Soonhak Kwon

Soon-Hak Kwon’s site specific photographs originate from ‘the psychology of the visual’. By creating images of blank walls, placed upon blank walls, Kwon deludes and confuses viewers with what essentially becomes an ‘illusionary space’. On approach, viewers are at first oblivious to the works, occupying ‘the moment before one identifies the world of things’. Upon further consideration, however, the subtleties of the pieces begin to make themselves apparent. Becoming hyper-realistic, every texture, scratch, screw and smudge is represented in extremely high resolution:

 

‘I shoot hundreds of photographs at a close distance from the surface of the wall, more like a scanning process rather than a shooting process, and digitally stitch them together in order to depict, in a way, all the details more realistic than reality.
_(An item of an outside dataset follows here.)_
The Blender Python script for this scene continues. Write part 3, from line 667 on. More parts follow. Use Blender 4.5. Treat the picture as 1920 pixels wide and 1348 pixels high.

I want to
provide a sense of paradox as I am presenting the non-thing to some-thing.’

 

Drawing from his own experience with the Isakower Phenomenon in his infancy, Kwon intends to create a ‘photograph without subject, yet a subject itself’. For these reasons, the pieces are exceptionally uncanny. Kwon reinforces the illusionary experience and awakens the viewer into conversing with the gallery space. This ‘conflicts with the perception that an artwork should represent an ideal of what is assumed to be far away’, and are thus a particularly current praise to the ‘here and now’.

 

Soon-Hak Kwon graduated from the University of Incheon College of Fine Arts with a B.F.A in Painting, Hongik University with an M.F.A in Photography and the Royal College of Art with an MA in Photography. He has enjoyed four solo exhibitions and participated in several group exhibitions in Seoul, London, and Paris. He won the gold prize in the 9th Competition of Chang-Jark Arts’ Association (Korea, 2004), and the prize for selected artists in the 8th Joong-Ang Fine Arts Prize (Korea, 2006). He lives and works in London.